Some of Trump’s critics argued that it would be important to hold a trial even if he is already out of power in order to bar him from ever seeking office again, a penalty envisioned by the Constitution — and perhaps more important, to render a verdict condemning his actions for the sake of history.
“We’ve never had to consider even the possibility of impeaching a president twice, or in the final days of his presidency,” said Michael J. Gerhardt, a constitutional scholar at the University of North Carolina who testified in Trump’s first impeachment and favors another trial. “But we’ve never had a president before who’s encouraging sedition as Trump has done in his last few days in office.”

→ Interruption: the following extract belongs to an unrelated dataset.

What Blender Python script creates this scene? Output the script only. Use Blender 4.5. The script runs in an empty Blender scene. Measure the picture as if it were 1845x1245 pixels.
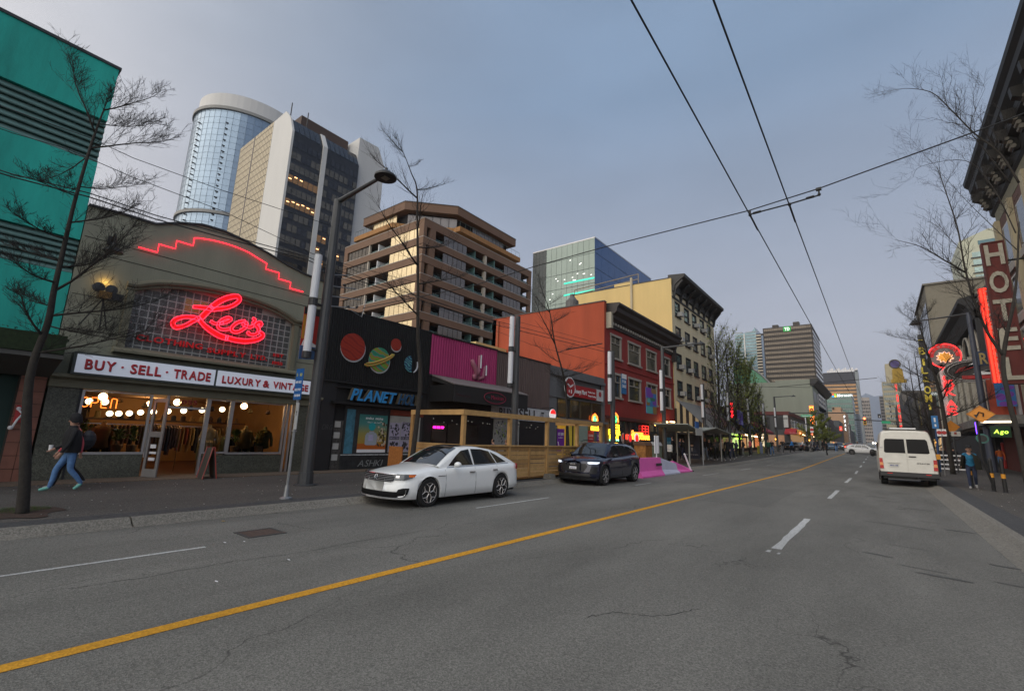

Trump has few defenders among Republican officeholders for exhorting the crowd before it marched on the Capitol and even some in the conservative news media turned on him, most notably The Wall Street Journal editorial page, which called his actions “impeachable” and urged him to resign.
Sen. Patrick Toomey of Pennsylvania, told Fox News on Saturday that “the president committed impeachable offenses,” joining at least three other Senate Republicans who have called on Trump to resign, expressed openness to impeachment or voted for conviction last year.

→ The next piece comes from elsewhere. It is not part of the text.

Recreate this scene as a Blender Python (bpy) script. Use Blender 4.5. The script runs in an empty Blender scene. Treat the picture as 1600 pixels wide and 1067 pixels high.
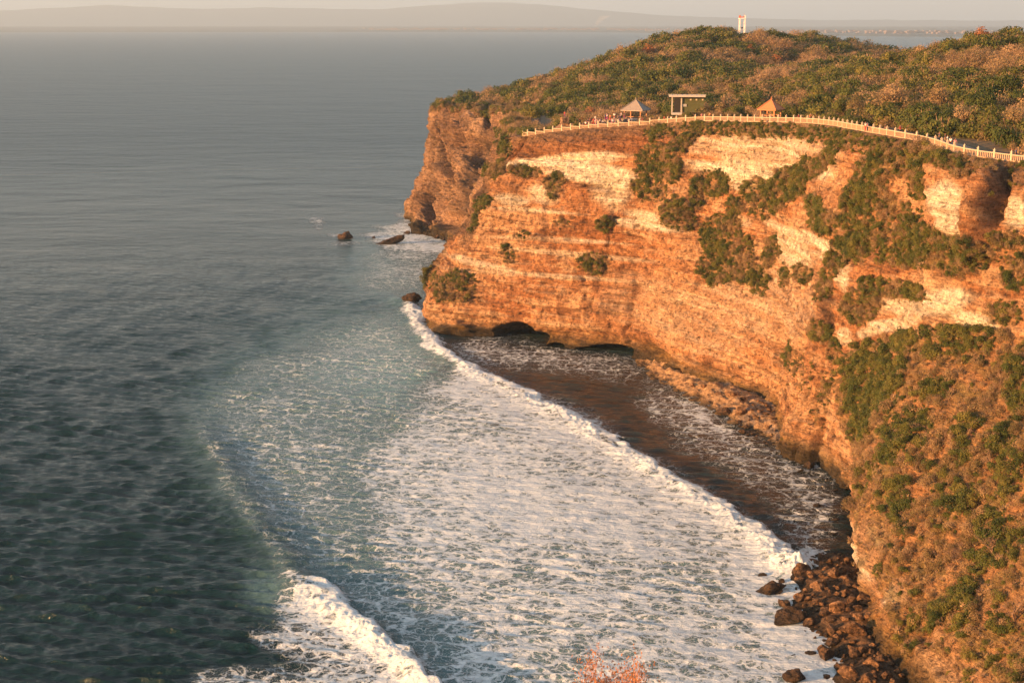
import bpy, math, random, time
import numpy as np
from mathutils import Vector, Matrix
T0 = time.time()
random.seed(7)
rng = np.random.default_rng(11)
SC = bpy.context.scene
COL = SC.collection
R = math.radians

# ------------------------------------------------------------------ camera
CAM_H = 80.0
PITCH = R(12.62)
FPX = 2222.0
cam_d = bpy.data.cameras.new('camera')
cam_d.lens = 50.0
cam_d.sensor_width = 36.0
cam_d.clip_start = 0.5
cam_d.clip_end = 60000.0
cam = bpy.data.objects.new('camera', cam_d)
COL.objects.link(cam)
cam.location = (0, 0, CAM_H)
cam.rotation_euler = (R(90) - PITCH, 0, 0)
SC.camera = cam

# ------------------------------------------------------------------ light
SUN_ELEV = R(7.2)
SUN_DIR = Vector((-0.93, -0.40, 0)).normalized()          # horizontal direction towards the sun
SUN_VEC = Vector((SUN_DIR.x * math.cos(SUN_ELEV), SUN_DIR.y * math.cos(SUN_ELEV), math.sin(SUN_ELEV)))
SUN_STRENGTH = 5.0
SUN_COLOR = (1.0, 0.49, 0.19)
SKY_STRENGTH = 0.115
EXPOSURE = 1.62
sun_d = bpy.data.lights.new('sun', 'SUN')
sun_d.energy = SUN_STRENGTH
sun_d.angle = R(0.6)
sun_d.color = SUN_COLOR
sun = bpy.data.objects.new('sun', sun_d)
COL.objects.link(sun)
sun.rotation_euler = SUN_VEC.to_track_quat('Z', 'Y').to_euler()
sun.location = (-200, -80, 200)

world = bpy.data.worlds.new('World')
SC.world = world
world.use_nodes = True
wn, wl = world.node_tree.nodes, world.node_tree.links
wn.clear()
w_out = wn.new('ShaderNodeOutputWorld')
w_bg = wn.new('ShaderNodeBackground')
w_sky = wn.new('ShaderNodeTexSky')
w_sky.sky_type = 'NISHITA'
w_sky.sun_disc = False
w_sky.sun_elevation = SUN_ELEV
w_sky.sun_rotation = math.atan2(SUN_DIR.x, SUN_DIR.y)
w_sky.air_density = 1.0
w_sky.dust_density = 1.6
w_sky.ozone_density = 1.0
w_bg.inputs['Strength'].default_value = SKY_STRENGTH
# thin high overcast: pale mauve-grey cloud veil over the whole sky, streaked by noise
w_tc = wn.new('ShaderNodeTexCoord')
w_map = wn.new('ShaderNodeMapping')
w_map.inputs['Scale'].default_value = (3.0, 3.0, 26.0)
w_noise = wn.new('ShaderNodeTexNoise')
w_noise.inputs['Scale'].default_value = 1.6
w_noise.inputs['Detail'].default_value = 6
w_ramp = wn.new('ShaderNodeMapRange')
w_ramp.inputs['From Min'].default_value = 0.35
w_ramp.inputs['From Max'].default_value = 0.7
w_ramp.inputs['To Min'].default_value = 0.70
w_ramp.inputs['To Max'].default_value = 0.86
w_veil = wn.new('ShaderNodeMixRGB')
w_veil.inputs['Color1'].default_value = (2.10, 2.14, 2.10, 1)
w_veil.inputs['Color2'].default_value = (2.62, 2.40, 2.22, 1)
w_mix = wn.new('ShaderNodeMixRGB')
wl.new(w_tc.outputs['Generated'], w_map.inputs['Vector'])
wl.new(w_map.outputs['Vector'], w_noise.inputs['Vector'])
wl.new(w_noise.outputs['Fac'], w_ramp.inputs['Value'])
wl.new(w_noise.outputs['Fac'], w_veil.inputs['Fac'])
w_sep = wn.new('ShaderNodeSeparateXYZ'); wl.new(w_tc.outputs['Generated'], w_sep.inputs[0])
w_el = wn.new('ShaderNodeMapRange'); w_el.interpolation_type = 'SMOOTHSTEP'
w_el.inputs['From Min'].default_value = 0.0; w_el.inputs['From Max'].default_value = 0.50
w_el.inputs['To Min'].default_value = 1.08; w_el.inputs['To Max'].default_value = 0.35
wl.new(w_sep.outputs['Z'], w_el.inputs['Value'])
w_fac = wn.new('ShaderNodeMath'); w_fac.operation = 'MULTIPLY'; w_fac.use_clamp = True
wl.new(w_ramp.outputs['Result'], w_fac.inputs[0]); wl.new(w_el.outputs['Result'], w_fac.inputs[1])
wl.new(w_fac.outputs[0], w_mix.inputs['Fac'])
wl.new(w_sky.outputs['Color'], w_mix.inputs['Color1'])
wl.new(w_veil.outputs['Color'], w_mix.inputs['Color2'])
wl.new(w_mix.outputs['Color'], w_bg.inputs['Color'])
wl.new(w_bg.outputs['Background'], w_out.inputs['Surface'])

SC.view_settings.view_transform = 'Standard'
SC.view_settings.look = 'None'
SC.view_settings.gamma = 1.0
SC.view_settings.use_curve_mapping = False
SC.view_settings.exposure = EXPOSURE
SC.render.engine = 'CYCLES'
SC.cycles.max_bounces = 6
SC.cycles.diffuse_bounces = 3
SC.cycles.glossy_bounces = 2
SC.cycles.transmission_bounces = 2
SC.cycles.transparent_max_bounces = 8
SC.cycles.volume_bounces = 0
SC.cycles.caustics_reflective = False
SC.cycles.caustics_refractive = False
SC.cycles.use_denoising = True

# ------------------------------------------------------------------ surveying helpers (pixel of the photograph -> place in the world)
CP, SP = math.cos(PITCH), math.sin(PITCH)
def ray(px, py):
    a = (px - 800.0) / FPX
    b = (py - 533.5) / FPX
    return a, CP - b * SP, -SP - b * CP
def P(px, py, z=0.0):
    x, y, w = ray(px, py)
    t = (z - CAM_H) / w
    return (x * t, y * t, z)
def PY(px, py, Y):
    x, y, w = ray(px, py)
    t = Y / y
    return (x * t, Y, CAM_H + w * t)
def to_px(p):
    p = np.asarray(p, float)
    X, Y, Z = p[..., 0], p[..., 1], p[..., 2] - CAM_H
    dep = Y * CP - Z * SP
    up = Y * SP + Z * CP
    dep = np.maximum(dep, 1e-3)
    return 800 + FPX * X / dep, 533.5 - FPX * up / dep

# ------------------------------------------------------------------ numpy noise
def _hash(ix, iy, iz, s):
    with np.errstate(over='ignore'):
        h = (ix.astype(np.uint32) * np.uint32(374761393) + iy.astype(np.uint32) * np.uint32(668265263)
             + iz.astype(np.uint32) * np.uint32(2246822519) + np.uint32(s * 3266489917 & 0xffffffff))
        h ^= h >> np.uint32(13); h *= np.uint32(1274126177); h ^= h >> np.uint32(16)
        h *= np.uint32(2654435761); h ^= h >> np.uint32(15)
    return h.astype(np.float32) / np.float32(4294967295.0)
def vnoise(x, y, z, s=0):
    x = np.asarray(x, np.float32); y = np.asarray(y, np.float32); z = np.asarray(z, np.float32)
    x, y, z = np.broadcast_arrays(x, y, z)
    fx, fy, fz = np.floor(x), np.floor(y), np.floor(z)
    ix, iy, iz = (fx.astype(np.int64), fy.astype(np.int64), fz.astype(np.int64))
    u, v, w = x - fx, y - fy, z - fz
    u = u * u * (3 - 2 * u); v = v * v * (3 - 2 * v); w = w * w * (3 - 2 * w)
    r = 0
    for dx in (0, 1):
        for dy in (0, 1):
            for dz in (0, 1):
                r = r + _hash(ix + dx, iy + dy, iz + dz, s) * (u if dx else 1 - u) * (v if dy else 1 - v) * (w if dz else 1 - w)
    return r * 2 - 1
def fbm(x, y, z, oct=4, s=0, gain=0.5, lac=2.03):
    a, f, t, n = 1.0, 1.0, 0, 0
    for o in range(oct):
        t = t + a * vnoise(x * f + 17.3 * o, y * f - 9.1 * o, z * f + 4.7 * o, s + o * 31); n += a
        a *= gain; f *= lac
    return t / n
def ridged(x, y, z, oct=4, s=0):
    a, f, t, n = 1.0, 1.0, 0, 0
    for o in range(oct):
        t = t + a * (1 - 2 * np.abs(vnoise(x * f + 5.3 * o, y * f, z * f - 3.7 * o, s + o * 17))); n += a
        a *= 0.5; f *= 2.1
    return t / n
def sstep(a, b, x):
    t = np.clip((x - a) / (b - a), 0, 1)
    return t * t * (3 - 2 * t)
def lerp(a, b, t): return a + (b - a) * t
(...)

But in the face of impeachment threats, some Republicans began taking up the fight against his opponents again. They may not like Trump or believe it is politically viable to be seen as excusing his behavior but many are still energized by battling his enemies on the left.
On Sean Hannity’s Fox News program Friday (8) night, Sen. Lindsey Graham, R-S.C., who was accosted by Trump supporters at an airport for opposing the president’s efforts to overturn the election, was suddenly back to castigating Trump’s rivals and talking about Hunter Biden.
Graham focused on Trump’s video message Thursday (7) calling for healing and reconciliation, a video the president privately expressed regret for making. “Instead of trying to match what President Trump has done, the radical Democrats are talking about another impeachment that will destroy the country even further,” Graham said.
Still, Trump might have a challenge finding lawyers to defend him in any trial. Jay Sekulow, who was a leader of the defence team in the impeachment trial last year, called the idea of a second impeachment a “gigantic mistake” by Democrats during a radio show, but has not participated in Trump’s legal efforts to overturn Biden’s election and did not respond to a message asking if he would represent the president again. Pat A. Cipollone, the White House counsel who teamed up with Sekulow, has been so upset about the Capitol attack that he has considered resigning.
One of the few members of his defence team who said he would stick with the president was Alan Dershowitz, a Harvard Law School emeritus professor who had a secondary role last time. In an email Saturday, he said he would defend Trump on free expression grounds.
“Trump’s speech, whatever one may think of it on the merits, is clearly protected by the First Amendment,” he said. “To impeach him for a constitutionally protected speech would violate both the First Amendment and the constitutional criteria for impeachment and would do enduring damage to the Constitution.”